It strikes me as odd that most, if not all of the commentators and analysts addressing the AT&T-BellSouth merger focus on an apparent future of content over digital wideband loops, without coldly assessing the skills of the company's to do so.
For example, I asked my partner today at lunch if he thought it would be reasonable for GM to enter the online video content business. He replied he thought not, because it's not something they have ever done before, and there is already competent competition. Just so.
Thus, I can't understand why anyone would think a phone company could enter the content business, either. Phone companies are the ultimate delivery business. Since inception, they have focused purely on connectivity, being a "pipe," not on the content over the pipe. Why would anyone think they have any relevant expertise in the hoped-for revenue-growth enhancing areas of video and other content-on-demand?
What is more likely, per Holman Jenkins' WSJ piece yesterday, is that AT&T, Verizon, which is spending like crazy on fiber, and the cable companies will all see the value of their physical high-speed connectivity assets fall with the coming of ubiquitous, high-speed wireless wideband access.
The game, for Verizon and AT&T, seems to be to add high-speed access revenues before the declining landline business forces them to the brink of insolvency. Cable companies are likely to be reduced to carriage, too, as much of their television content revenues become priced per-usage as online access consumption.

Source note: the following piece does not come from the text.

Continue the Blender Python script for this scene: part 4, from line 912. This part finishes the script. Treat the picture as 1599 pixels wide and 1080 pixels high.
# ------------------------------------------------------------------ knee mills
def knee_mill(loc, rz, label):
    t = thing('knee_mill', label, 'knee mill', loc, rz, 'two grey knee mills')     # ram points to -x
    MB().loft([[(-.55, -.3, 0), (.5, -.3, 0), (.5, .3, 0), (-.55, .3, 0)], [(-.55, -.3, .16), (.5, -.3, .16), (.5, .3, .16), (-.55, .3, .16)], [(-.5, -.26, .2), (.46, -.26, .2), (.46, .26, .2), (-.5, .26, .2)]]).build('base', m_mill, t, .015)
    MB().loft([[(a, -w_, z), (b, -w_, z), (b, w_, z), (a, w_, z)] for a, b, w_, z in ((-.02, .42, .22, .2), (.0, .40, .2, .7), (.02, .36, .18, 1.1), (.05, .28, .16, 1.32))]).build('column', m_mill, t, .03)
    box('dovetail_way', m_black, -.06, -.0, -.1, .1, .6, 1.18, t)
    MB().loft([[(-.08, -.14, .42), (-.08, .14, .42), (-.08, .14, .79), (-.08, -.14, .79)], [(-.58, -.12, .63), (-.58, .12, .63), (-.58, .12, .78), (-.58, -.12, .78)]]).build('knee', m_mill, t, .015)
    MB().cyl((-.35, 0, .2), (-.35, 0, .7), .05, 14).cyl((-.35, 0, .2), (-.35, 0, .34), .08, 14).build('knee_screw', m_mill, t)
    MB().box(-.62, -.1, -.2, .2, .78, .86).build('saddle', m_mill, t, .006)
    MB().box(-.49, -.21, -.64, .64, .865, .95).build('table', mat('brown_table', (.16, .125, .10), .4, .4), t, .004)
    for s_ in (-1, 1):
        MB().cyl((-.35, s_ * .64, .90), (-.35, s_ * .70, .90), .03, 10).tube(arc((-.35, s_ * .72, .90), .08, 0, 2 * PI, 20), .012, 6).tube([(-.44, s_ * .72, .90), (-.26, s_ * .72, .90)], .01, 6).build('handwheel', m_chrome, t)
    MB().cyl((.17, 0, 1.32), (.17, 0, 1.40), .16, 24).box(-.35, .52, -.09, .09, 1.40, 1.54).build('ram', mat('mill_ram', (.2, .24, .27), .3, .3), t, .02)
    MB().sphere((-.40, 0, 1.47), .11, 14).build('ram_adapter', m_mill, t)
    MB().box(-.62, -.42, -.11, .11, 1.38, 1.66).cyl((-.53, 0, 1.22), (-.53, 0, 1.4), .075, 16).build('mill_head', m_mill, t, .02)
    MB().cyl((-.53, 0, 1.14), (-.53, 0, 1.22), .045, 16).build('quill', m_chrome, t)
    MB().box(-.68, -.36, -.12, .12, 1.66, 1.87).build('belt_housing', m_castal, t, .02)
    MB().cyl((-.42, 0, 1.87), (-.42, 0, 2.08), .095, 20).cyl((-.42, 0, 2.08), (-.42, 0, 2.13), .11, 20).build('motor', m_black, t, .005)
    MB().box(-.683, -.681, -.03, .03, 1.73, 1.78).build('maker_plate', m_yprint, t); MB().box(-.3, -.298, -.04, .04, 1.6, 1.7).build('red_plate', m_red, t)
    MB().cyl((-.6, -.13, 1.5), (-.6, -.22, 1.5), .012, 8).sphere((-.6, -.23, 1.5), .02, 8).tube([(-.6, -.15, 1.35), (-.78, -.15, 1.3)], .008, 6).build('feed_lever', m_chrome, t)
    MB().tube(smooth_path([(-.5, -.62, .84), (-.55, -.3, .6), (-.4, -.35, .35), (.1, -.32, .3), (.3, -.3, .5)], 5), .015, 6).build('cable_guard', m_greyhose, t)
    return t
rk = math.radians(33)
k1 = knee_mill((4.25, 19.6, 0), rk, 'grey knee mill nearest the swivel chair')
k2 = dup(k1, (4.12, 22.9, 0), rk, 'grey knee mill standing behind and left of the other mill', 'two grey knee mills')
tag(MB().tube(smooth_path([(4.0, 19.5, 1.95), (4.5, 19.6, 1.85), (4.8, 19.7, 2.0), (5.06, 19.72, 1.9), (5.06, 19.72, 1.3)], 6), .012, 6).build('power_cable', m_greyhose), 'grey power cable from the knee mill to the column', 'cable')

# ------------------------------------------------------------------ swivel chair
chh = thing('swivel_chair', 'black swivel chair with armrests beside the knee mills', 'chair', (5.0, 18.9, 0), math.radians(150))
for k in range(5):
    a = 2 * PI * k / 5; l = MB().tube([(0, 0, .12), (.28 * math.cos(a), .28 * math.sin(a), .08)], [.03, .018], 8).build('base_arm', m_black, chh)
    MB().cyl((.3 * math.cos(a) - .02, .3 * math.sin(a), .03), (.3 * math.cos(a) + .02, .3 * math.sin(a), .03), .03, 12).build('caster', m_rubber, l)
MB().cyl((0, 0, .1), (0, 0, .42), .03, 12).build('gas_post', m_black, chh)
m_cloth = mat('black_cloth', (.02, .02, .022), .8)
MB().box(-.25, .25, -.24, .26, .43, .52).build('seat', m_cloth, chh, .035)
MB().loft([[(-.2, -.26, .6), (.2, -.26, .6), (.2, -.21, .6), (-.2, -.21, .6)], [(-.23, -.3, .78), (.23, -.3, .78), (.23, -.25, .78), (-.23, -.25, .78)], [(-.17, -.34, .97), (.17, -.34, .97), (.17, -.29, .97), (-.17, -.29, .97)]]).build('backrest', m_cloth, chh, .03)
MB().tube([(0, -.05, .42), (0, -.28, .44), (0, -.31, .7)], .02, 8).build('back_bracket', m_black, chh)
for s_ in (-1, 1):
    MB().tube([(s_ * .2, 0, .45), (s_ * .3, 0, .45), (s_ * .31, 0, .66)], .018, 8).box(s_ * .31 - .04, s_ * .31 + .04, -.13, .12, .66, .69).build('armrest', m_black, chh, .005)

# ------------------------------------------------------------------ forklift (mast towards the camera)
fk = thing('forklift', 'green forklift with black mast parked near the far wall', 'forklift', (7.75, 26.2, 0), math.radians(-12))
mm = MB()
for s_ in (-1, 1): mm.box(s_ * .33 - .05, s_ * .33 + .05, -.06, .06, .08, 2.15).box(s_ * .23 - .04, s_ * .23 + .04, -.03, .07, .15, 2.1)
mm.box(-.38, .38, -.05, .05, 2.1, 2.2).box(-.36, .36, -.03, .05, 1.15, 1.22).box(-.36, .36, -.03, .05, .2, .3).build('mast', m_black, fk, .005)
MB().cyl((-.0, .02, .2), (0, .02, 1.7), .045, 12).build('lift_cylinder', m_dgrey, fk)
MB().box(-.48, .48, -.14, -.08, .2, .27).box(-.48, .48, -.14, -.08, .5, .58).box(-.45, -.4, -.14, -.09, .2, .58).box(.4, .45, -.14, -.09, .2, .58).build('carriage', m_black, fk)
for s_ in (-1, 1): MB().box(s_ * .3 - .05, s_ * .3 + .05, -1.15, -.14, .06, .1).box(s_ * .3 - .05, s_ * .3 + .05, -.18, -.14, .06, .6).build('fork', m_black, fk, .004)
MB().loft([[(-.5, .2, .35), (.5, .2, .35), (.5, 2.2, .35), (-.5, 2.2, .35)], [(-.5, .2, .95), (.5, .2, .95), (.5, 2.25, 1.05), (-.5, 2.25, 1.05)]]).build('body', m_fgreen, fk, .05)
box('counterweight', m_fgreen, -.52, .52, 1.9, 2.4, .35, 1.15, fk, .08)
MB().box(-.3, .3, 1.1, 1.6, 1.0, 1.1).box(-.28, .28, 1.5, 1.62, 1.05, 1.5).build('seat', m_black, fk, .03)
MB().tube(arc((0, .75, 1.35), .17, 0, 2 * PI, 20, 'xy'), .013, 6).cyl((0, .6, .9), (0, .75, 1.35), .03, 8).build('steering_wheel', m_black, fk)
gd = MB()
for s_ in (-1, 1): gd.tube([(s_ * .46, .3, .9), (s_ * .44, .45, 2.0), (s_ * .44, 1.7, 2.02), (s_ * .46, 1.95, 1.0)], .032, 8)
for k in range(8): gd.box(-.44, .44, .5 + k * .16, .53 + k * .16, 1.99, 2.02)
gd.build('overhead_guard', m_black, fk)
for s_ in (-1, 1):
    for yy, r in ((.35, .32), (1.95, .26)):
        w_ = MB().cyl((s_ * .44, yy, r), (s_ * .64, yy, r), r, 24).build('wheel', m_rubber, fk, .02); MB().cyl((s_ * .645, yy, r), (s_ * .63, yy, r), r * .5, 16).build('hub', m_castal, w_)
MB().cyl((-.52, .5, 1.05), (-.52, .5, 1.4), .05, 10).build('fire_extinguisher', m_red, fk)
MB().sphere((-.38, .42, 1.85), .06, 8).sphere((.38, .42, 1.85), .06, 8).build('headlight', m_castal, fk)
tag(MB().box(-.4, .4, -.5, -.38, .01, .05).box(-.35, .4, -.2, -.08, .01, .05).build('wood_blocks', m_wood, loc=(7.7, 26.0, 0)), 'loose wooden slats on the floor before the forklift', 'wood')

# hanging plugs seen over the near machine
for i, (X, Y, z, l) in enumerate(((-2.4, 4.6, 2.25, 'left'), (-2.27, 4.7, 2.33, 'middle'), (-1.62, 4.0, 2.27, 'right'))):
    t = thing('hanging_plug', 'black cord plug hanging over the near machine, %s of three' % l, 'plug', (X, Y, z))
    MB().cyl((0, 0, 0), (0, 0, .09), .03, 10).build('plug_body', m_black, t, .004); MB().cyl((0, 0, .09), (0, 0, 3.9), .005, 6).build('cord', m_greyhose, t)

To me, this is appropriately Schumpterian. As Jenkins wrote yesterday, these investments are not guaranteed- they are, whether realized or not, just attempts at survival in a very uncertain competitive environment.
One thing continues to stick out in my mind this week, as I continue to reflect on the merger. Lately, I have reconnected with one of my earliest, post-graduate school supervisors for whom I worked at AT&T over 25 years ago. He's still in the area, with a telecom consulting firm. At the time he and I worked together, a then-upstart consulting firm, The Yankee Group, would publish regular pieces on AT&T and its premises equipment business efforts. However, the image I still recall is a chart showing net positive cashflow over time, beginning in about 1975. The line was headed solidly downward even then. AT&T was pouring cash into its efforts to fend off competition and prepare for some sort of deregulated environment. It was obvious to me, as I contemplated that macro view with my growing knowledge of our competitive positions in various product markets, that the entire business was headed for greater customer features, functions and services, at ever-shrinking margins and price levels.
I don't think that has ever stopped. This week's merger is really just a continuation, punctuated temporarily by Judge Greene's mistaken ruling, of that trend. The combination will help lessen some of the operating costs for AT&T, but it can't affect the continuing downward pressure on its revenues.
As I sit here writing these two posts, I sit only ten miles from the headquarters of the "old" AT&T, where I once worked. Mapquest tells me it is eighteen hundred miles from here to the "new" AT&T headquarters in San Antonio. It sure doesn't feel that the company has moved very far, or that very much has changed in terms of its fortunes.